L'association est placée sous l'autorité de Lucien Rebouillat, conseiller municipal de Touho et président du SIVM Est. Elle recrute Olivier Consigny qui sera chargé d'instruire les dossiers et de superviser les travaux avec Jean-Marie Nonquet et Maurice Wimian, issus des services techniques territoriaux. Jenny Meindu est affectée au secrétariat.

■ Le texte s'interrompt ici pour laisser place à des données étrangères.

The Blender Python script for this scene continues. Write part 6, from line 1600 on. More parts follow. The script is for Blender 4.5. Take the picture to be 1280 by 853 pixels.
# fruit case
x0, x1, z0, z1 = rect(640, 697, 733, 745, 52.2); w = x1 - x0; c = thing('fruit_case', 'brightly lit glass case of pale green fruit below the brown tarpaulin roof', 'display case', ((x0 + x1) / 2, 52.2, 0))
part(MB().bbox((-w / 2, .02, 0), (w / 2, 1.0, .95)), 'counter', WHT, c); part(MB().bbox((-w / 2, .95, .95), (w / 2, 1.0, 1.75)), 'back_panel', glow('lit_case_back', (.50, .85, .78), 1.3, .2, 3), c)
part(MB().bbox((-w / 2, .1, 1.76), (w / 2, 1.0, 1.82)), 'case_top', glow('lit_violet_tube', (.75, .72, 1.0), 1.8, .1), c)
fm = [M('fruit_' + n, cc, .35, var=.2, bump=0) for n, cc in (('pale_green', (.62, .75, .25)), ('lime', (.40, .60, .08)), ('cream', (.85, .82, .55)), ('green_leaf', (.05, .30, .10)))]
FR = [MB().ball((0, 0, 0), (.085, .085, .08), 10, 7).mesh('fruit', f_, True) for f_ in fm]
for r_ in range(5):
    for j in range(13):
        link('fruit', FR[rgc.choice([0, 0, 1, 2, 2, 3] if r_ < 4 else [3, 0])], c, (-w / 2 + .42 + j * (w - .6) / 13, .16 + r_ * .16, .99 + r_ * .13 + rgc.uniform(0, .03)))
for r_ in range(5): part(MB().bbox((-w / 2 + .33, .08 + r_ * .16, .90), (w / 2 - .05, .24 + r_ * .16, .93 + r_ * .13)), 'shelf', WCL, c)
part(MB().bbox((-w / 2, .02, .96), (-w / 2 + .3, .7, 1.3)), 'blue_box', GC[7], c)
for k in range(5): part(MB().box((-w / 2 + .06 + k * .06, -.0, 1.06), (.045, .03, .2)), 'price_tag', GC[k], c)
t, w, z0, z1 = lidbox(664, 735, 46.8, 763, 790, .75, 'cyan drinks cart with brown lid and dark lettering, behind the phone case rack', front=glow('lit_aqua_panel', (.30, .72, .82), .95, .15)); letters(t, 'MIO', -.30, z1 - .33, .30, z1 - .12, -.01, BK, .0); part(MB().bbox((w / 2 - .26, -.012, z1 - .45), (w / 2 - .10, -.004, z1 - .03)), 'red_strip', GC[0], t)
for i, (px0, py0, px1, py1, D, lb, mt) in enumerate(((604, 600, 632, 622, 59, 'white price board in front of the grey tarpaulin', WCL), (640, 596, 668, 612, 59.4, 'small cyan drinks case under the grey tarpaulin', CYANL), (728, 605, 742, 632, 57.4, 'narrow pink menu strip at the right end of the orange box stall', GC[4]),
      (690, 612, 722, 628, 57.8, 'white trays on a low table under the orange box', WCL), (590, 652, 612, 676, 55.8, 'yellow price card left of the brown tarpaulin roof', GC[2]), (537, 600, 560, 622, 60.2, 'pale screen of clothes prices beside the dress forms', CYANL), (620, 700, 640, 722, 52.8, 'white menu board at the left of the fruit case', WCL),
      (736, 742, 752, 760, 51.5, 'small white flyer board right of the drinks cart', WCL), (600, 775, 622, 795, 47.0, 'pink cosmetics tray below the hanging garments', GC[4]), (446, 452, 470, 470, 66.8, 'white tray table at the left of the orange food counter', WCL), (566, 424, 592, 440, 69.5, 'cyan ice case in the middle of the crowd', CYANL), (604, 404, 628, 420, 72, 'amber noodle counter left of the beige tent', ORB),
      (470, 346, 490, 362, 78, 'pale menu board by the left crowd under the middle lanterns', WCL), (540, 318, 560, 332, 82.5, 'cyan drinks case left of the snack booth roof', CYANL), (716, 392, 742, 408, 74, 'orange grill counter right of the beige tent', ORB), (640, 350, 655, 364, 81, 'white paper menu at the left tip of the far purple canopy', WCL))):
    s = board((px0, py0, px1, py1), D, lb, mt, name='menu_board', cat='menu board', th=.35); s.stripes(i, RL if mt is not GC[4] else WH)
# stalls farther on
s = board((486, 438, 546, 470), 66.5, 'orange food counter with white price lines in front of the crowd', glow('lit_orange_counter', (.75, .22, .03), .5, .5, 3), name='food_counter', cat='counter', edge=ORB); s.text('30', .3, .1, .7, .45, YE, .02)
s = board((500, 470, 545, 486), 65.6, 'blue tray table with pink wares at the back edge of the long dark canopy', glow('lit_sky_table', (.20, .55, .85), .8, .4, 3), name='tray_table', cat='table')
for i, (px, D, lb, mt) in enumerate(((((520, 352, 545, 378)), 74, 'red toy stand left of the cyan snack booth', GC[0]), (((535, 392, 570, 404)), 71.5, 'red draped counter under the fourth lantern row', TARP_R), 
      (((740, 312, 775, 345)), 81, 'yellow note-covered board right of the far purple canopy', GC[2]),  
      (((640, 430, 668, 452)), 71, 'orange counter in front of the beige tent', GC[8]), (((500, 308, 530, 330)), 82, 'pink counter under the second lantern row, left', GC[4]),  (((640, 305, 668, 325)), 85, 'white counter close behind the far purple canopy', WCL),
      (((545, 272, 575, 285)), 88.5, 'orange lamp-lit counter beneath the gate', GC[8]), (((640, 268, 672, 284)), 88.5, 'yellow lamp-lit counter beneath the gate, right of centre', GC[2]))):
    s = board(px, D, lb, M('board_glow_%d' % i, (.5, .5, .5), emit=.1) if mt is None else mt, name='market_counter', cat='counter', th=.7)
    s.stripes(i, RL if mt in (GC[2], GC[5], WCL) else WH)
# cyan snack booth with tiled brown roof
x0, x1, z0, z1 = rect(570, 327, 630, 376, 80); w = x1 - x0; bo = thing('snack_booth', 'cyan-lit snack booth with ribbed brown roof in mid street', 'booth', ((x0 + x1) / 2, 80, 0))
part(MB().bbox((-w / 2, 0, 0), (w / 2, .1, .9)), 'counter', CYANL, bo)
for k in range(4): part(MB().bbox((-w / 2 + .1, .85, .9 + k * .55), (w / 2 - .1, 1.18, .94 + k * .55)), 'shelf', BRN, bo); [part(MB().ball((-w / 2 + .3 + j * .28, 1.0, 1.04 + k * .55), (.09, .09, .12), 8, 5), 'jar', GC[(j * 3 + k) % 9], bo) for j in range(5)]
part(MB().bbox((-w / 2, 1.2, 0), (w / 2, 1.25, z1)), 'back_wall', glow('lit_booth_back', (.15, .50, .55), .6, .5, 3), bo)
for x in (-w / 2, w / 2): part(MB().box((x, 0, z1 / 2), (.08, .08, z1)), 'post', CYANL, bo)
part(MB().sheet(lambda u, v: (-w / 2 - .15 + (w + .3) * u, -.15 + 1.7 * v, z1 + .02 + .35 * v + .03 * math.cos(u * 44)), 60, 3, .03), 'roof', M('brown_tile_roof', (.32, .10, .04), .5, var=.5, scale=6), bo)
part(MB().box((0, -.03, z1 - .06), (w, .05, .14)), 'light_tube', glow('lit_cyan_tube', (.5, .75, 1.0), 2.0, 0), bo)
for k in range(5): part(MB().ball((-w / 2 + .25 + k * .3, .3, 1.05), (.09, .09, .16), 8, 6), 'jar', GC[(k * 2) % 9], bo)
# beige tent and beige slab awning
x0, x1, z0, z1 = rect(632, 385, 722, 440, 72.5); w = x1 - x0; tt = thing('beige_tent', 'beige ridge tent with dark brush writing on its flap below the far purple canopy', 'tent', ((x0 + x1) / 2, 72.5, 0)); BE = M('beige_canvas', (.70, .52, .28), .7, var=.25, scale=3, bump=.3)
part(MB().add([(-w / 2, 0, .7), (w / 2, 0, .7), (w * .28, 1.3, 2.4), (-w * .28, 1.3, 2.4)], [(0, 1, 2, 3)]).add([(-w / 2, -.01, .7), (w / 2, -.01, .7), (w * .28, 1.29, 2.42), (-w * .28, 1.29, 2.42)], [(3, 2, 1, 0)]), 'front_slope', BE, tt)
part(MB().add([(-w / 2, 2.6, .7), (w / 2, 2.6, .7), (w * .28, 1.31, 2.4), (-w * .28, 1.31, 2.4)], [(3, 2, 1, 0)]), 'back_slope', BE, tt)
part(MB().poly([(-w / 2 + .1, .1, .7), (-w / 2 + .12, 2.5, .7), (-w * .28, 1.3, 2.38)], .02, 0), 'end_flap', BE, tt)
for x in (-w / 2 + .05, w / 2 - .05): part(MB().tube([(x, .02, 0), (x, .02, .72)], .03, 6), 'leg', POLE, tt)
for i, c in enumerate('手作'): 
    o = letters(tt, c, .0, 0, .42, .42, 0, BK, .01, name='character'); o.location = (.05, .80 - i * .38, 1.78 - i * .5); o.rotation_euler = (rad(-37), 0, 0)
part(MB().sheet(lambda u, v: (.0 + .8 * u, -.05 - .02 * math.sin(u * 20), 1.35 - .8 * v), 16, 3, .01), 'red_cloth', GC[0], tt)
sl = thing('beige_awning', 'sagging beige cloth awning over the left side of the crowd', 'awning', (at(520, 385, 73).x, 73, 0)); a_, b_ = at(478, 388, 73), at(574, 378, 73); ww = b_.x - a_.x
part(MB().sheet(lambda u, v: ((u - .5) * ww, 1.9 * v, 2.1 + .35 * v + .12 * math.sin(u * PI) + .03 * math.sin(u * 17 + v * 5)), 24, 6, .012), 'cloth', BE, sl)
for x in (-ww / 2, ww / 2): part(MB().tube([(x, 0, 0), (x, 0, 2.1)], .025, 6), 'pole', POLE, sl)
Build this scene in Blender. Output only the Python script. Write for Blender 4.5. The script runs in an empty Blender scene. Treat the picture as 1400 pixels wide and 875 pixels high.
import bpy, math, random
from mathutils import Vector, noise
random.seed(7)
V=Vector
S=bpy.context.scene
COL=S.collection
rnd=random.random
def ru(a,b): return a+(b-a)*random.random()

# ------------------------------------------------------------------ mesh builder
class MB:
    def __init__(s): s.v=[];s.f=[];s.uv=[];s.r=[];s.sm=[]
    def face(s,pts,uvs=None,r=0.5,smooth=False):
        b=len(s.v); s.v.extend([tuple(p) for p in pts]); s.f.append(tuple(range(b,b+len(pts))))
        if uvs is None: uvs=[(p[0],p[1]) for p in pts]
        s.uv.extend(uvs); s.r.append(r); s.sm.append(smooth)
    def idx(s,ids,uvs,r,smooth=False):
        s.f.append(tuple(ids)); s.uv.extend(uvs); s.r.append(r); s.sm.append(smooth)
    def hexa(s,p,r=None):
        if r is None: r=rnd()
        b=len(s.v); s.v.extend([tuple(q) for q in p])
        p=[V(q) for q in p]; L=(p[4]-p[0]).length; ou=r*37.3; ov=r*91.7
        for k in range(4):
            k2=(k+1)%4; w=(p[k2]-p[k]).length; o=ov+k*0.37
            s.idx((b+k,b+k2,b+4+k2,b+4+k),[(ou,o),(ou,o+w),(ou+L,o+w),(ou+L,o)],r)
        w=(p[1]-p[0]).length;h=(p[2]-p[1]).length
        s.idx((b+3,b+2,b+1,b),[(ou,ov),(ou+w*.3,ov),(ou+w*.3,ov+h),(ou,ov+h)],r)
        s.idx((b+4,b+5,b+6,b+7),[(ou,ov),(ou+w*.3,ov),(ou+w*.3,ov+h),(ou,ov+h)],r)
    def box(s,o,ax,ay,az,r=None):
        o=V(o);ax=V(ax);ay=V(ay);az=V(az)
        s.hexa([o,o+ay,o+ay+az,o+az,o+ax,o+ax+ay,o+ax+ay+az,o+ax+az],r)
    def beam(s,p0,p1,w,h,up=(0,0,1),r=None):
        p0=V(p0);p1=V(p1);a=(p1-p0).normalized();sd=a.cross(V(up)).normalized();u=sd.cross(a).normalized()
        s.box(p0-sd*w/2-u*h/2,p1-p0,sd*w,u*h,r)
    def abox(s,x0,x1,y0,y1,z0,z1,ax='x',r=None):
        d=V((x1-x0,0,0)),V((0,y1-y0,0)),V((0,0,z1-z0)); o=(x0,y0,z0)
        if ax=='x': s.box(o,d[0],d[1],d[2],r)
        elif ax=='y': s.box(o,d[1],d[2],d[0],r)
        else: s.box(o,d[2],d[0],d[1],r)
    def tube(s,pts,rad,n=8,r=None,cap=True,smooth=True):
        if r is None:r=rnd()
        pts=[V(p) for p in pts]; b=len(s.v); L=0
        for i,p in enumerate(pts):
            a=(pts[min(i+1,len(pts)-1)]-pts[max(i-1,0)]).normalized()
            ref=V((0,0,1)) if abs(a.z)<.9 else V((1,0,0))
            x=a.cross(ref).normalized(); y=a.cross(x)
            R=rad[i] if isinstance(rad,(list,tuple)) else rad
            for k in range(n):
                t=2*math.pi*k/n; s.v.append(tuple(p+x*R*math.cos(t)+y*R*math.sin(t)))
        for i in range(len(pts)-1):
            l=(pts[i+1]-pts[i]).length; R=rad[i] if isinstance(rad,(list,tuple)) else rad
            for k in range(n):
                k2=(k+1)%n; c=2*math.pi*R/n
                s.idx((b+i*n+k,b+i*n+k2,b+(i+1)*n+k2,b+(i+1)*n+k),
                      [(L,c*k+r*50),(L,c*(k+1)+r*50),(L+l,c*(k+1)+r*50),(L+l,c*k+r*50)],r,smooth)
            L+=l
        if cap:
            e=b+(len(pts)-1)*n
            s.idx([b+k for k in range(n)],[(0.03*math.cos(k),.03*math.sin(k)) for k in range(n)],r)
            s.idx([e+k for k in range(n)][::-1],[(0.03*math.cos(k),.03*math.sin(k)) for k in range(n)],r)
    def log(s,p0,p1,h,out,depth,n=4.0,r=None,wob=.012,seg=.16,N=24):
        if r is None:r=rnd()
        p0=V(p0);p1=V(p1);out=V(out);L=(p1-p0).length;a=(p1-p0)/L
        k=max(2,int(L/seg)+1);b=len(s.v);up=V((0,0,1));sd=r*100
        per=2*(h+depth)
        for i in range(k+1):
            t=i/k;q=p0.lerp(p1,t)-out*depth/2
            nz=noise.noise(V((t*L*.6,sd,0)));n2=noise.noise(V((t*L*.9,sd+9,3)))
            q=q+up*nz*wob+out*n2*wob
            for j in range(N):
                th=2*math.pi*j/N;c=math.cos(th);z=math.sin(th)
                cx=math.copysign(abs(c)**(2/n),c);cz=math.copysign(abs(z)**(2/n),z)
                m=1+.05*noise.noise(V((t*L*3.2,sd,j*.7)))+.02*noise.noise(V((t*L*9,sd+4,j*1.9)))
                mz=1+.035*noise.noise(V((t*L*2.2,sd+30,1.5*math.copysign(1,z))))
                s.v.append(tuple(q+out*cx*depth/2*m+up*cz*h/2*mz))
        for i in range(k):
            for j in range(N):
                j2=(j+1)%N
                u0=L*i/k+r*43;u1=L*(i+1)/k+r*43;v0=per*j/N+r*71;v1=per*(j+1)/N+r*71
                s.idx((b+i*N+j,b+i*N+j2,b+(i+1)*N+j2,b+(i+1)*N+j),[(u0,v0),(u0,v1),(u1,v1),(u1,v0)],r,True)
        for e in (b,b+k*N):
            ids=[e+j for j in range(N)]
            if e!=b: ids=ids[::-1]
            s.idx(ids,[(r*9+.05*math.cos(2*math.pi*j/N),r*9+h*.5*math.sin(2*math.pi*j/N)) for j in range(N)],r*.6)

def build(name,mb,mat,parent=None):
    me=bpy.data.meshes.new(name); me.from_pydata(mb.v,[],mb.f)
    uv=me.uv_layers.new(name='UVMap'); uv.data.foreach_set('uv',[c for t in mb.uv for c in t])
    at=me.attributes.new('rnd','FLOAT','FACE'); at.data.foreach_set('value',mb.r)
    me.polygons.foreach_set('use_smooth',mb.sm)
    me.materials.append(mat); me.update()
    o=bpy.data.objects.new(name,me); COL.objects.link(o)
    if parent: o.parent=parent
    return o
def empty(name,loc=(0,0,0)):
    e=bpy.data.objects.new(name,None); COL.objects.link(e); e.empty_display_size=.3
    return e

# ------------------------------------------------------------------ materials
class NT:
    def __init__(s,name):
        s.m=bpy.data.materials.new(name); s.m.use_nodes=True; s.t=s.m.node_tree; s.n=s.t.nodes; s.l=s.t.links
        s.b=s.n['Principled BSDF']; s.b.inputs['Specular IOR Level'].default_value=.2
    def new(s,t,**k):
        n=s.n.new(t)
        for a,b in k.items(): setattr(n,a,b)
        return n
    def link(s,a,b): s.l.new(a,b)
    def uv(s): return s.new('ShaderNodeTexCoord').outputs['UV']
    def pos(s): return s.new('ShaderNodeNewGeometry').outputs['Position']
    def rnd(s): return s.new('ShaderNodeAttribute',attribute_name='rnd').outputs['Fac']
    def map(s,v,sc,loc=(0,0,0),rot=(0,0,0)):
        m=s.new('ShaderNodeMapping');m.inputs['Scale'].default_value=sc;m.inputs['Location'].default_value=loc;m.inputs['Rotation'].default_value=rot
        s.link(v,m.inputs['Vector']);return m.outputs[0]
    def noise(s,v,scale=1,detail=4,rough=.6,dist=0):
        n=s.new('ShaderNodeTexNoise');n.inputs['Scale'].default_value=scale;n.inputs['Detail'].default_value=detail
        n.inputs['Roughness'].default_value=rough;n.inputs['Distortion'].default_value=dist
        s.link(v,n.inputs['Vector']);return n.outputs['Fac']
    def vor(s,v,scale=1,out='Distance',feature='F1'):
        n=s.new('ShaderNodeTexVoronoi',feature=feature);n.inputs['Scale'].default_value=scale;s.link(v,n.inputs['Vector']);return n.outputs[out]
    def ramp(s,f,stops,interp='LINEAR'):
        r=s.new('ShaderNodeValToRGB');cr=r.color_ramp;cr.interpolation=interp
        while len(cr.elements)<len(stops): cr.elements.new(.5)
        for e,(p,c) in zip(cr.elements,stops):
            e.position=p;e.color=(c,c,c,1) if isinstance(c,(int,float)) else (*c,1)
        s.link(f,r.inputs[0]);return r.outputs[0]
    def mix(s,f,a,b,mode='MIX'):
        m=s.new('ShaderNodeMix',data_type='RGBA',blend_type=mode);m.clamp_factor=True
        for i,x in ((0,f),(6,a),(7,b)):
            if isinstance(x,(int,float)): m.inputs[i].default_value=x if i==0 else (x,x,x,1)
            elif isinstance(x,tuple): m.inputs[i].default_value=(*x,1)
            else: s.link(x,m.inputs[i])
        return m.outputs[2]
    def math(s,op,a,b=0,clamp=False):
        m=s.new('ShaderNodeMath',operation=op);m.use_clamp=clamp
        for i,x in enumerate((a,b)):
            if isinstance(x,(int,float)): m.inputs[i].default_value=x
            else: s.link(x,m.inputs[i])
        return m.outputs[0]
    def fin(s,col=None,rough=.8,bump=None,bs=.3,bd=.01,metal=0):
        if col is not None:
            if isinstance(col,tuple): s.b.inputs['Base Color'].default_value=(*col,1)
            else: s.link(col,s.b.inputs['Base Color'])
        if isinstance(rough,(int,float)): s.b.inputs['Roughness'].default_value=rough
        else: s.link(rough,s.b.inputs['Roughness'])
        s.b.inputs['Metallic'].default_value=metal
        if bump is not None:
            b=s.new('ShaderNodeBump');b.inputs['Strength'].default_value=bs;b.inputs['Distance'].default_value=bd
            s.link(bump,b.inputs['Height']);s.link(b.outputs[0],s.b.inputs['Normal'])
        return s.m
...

"Nous avons organisé des réunions dans les six communes et 113 tribus de la côte Est pour déterminer les familles parmi les plus mal logées. Le principe était que les bénéficiaires se procuraient le matériel, parfois avec l'aide des commerçants qui leur consentaient l'avance. La subvention n'était versée que lorsque les travaux étaient mis en oeuvre et contrôlés. Il était hors de question de distribuer gratuitement du matériel pour obtenir un résultat satisfaisant. Mais cette procédure était parfois très longue et elle n'avait aucune retombée pour le tissu artisanal local" rappelle Olivier Consigny.Avec l'aide de l'architecte Jean Brucy et du compagnon charpentier Alex Kensicher, les premiers modèles de Teasoa sont conçus pour produire des petits bâtiments collectifs dans les tribus. Des expériences sont également conduites pour construire des maisons en briques de terre crue, avec l'aide d'une presse importée pour fabriquer ces briques. Mais si Jean-Marie Tjibaou et Henri Wetta approuvent cette option, les habitants préfèrent obtenir des parpaings et des tôles pour disposer des mêmes maisons que les mieux nantis. En 1986, Teasoa sert d'exemple et apporte son concours à la création de structures équivalentes qui voient le jour pour les communes du centre de la Grande-Terre et des Iles Loyauté. L'année suivante, l'action de l'association est étendue aux communes du Nord-ouest. le principe de l'habitat social est désormais lancé dans l'Intérieur calédonien. Et si, comme le remarque encore aujourd'hui André Gopoéa, le logement demeure une préoccupation secondaire dans l'esprit de la population kanak, le paysage des tribus continue de se modifier avec ces nouvelles constructions de manière plus harmonieuse qu'il n'avait commencé à le faire à la fin des années 70.